* Work to complete *
It is required that the lines from the top of the listing through the line with "random.seed(7); RNG = np.random.default_rng(7)" be reproduced exactly, excluding pictures.

◆ ◆ ◆ ◆ ◆

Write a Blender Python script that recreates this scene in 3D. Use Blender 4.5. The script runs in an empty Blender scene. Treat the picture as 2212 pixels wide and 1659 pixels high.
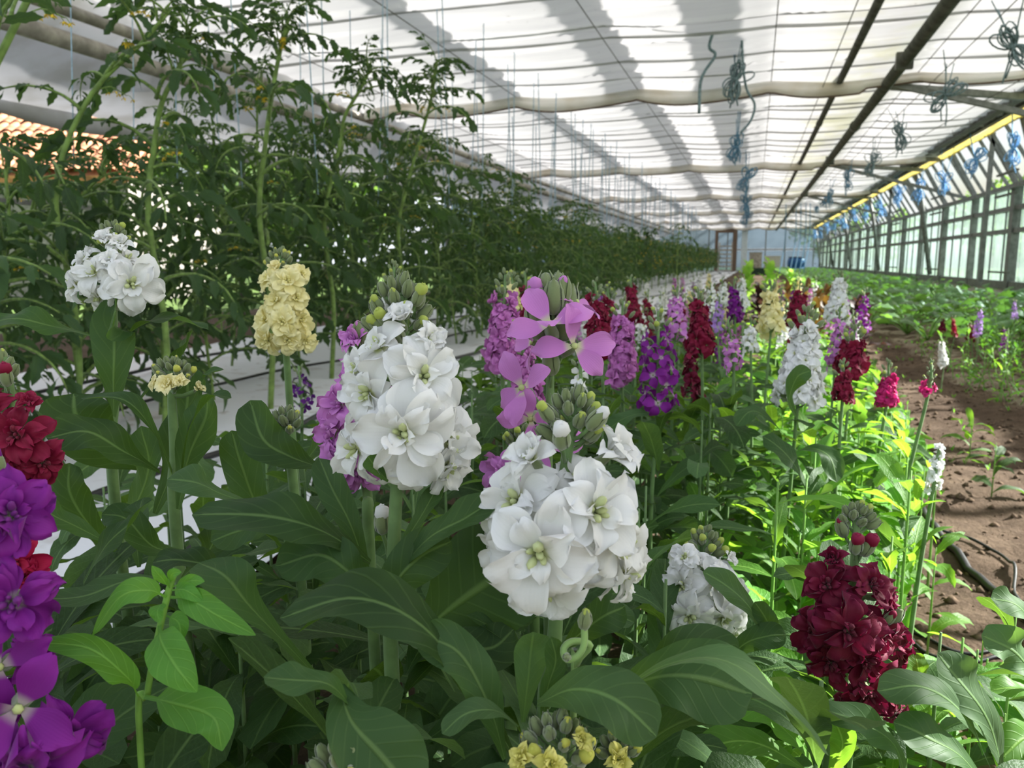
import bpy, math, random
import numpy as np
from mathutils import Matrix, Vector
PI = math.pi
sc = bpy.context.scene
col = sc.collection
random.seed(7); RNG = np.random.default_rng(7)

# ---------------------------------------------------------------- camera, sky, sun, exposure
F, CX, CY, H = 1720.0, 1106.0, 829.5, 0.6           # image taken as 2212 x 1659
yaw, pit = math.radians(16.8), math.radians(8.8)
FW = np.array([-math.sin(yaw)*math.cos(pit), math.cos(yaw)*math.cos(pit), -math.sin(pit)])
RT = np.array([math.cos(yaw), math.sin(yaw), 0.0]); UP = np.cross(RT, FW)
EYE = np.array([0, 0, H])
cam_data = bpy.data.cameras.new('camera'); cam = bpy.data.objects.new('camera', cam_data); col.objects.link(cam)
cam_data.sensor_fit = 'HORIZONTAL'; cam_data.sensor_width = 36.0; cam_data.lens = 36.0*F/2212
cam_data.clip_start = 0.02; cam_data.clip_end = 300
R3 = np.stack([RT, UP, -FW], 1)
cam.matrix_world = Matrix([[*R3[0], 0], [*R3[1], 0], [*R3[2], H], [0, 0, 0, 1]])
cam_data.dof.use_dof = True; cam_data.dof.focus_distance = 0.5; cam_data.dof.aperture_fstop = 18.0
sc.camera = cam

SUN_EL, SUN_AZ = math.radians(30.5), math.radians(62)    # azimuth from +Y towards +X
world = bpy.data.worlds.new('sky'); sc.world = world; world.use_nodes = True
wn = world.node_tree; wn.nodes.clear()
w_out = wn.nodes.new('ShaderNodeOutputWorld'); w_bg = wn.nodes.new('ShaderNodeBackground'); w_sky = wn.nodes.new('ShaderNodeTexSky')
w_sky.sky_type = 'NISHITA'; w_sky.sun_disc = False; w_sky.sun_elevation = SUN_EL; w_sky.sun_rotation = SUN_AZ
w_sky.air_density = 1.0; w_sky.dust_density = 4.0; w_sky.ozone_density = 1.0
w_mix = wn.nodes.new('ShaderNodeMix'); w_mix.data_type = 'RGBA'                 # thin bright cloud over the blue
w_noise = wn.nodes.new('ShaderNodeTexNoise'); w_noise.inputs['Scale'].default_value = 3.0; w_noise.inputs['Detail'].default_value = 6
w_ramp = wn.nodes.new('ShaderNodeValToRGB'); w_ramp.color_ramp.elements[0].position = 0.38; w_ramp.color_ramp.elements[1].position = 0.62
w_tc = wn.nodes.new('ShaderNodeTexCoord')
wn.links.new(w_tc.outputs['Generated'], w_noise.inputs['Vector'])
wn.links.new(w_noise.outputs['Fac'], w_ramp.inputs['Fac']); wn.links.new(w_ramp.outputs['Color'], w_mix.inputs['Factor'])
wn.links.new(w_sky.outputs['Color'], w_mix.inputs['A']); w_mix.inputs['B'].default_value = (8.6, 9.1, 9.9, 1)
wn.links.new(w_mix.outputs['Result'], w_bg.inputs['Color']); w_bg.inputs['Strength'].default_value = 0.135
wn.links.new(w_bg.outputs['Background'], w_out.inputs['Surface'])
sun_data = bpy.data.lights.new('sun', 'SUN'); sun_data.energy = 16.0; sun_data.angle = math.radians(0.6); sun_data.color = (1.0, 0.97, 0.93)
sun = bpy.data.objects.new('sun', sun_data); col.objects.link(sun)
SUN = Vector((math.sin(SUN_AZ)*math.cos(SUN_EL), math.cos(SUN_AZ)*math.cos(SUN_EL), math.sin(SUN_EL)))
sun.rotation_euler = SUN.to_track_quat('Z', 'Y').to_euler(); sun.location = (6, 4, 6)
sc.view_settings.view_transform = 'Standard'; sc.view_settings.look = 'None'
sc.view_settings.gamma = 1.0; sc.view_settings.exposure = 0.54
try: sc.view_settings.use_curve_mapping = False
except Exception: pass
sc.cycles.max_bounces = 10; sc.cycles.diffuse_bounces = 5; sc.cycles.transparent_max_bounces = 24; sc.cycles.transmission_bounces = 6
sc.cycles.sample_clamp_indirect = 6.0

# ---------------------------------------------------------------- pixel helpers (2212 x 1659)
def ray(px, py): return FW + RT*(px-CX)/F - UP*(py-CY)/F
def P(px, py, d): return EYE + ray(px, py)*d
def onX(px, py, X): r = ray(px, py); return P(px, py, X/r[0])
def onZ(px, py, Z): r = ray(px, py); return P(px, py, (Z-H)/r[2])
def proj(p):
    v = np.asarray(p, float)-EYE; d = v@FW
    return CX+F*(v@RT)/d, CY-F*(v@UP)/d, d
def cdir(r, u, t): v = RT*r+UP*u-FW*t; return v/np.linalg.norm(v)
def nrm(v): v = np.asarray(v, float); return v/max(np.linalg.norm(v), 1e-9)

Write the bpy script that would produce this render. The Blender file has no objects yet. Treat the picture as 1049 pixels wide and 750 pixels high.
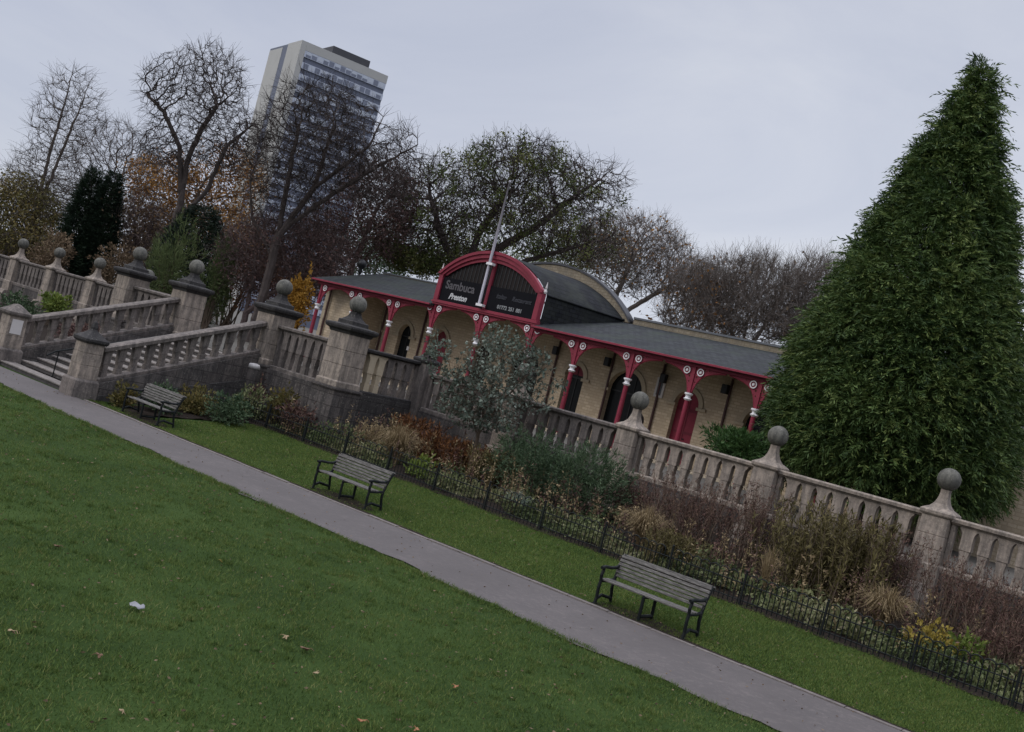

◆ ◆ ◆ ◆ ◆

* Written response *
Write a Blender Python script that recreates this scene in 3D. Use Blender 4.5. The script runs in an empty Blender scene. Treat the picture as 2212 pixels wide and 1659 pixels high.
import bpy, math, random
import numpy as np
from mathutils import Matrix, Vector
PI = math.pi
sc = bpy.context.scene
col = sc.collection
random.seed(7); RNG = np.random.default_rng(7)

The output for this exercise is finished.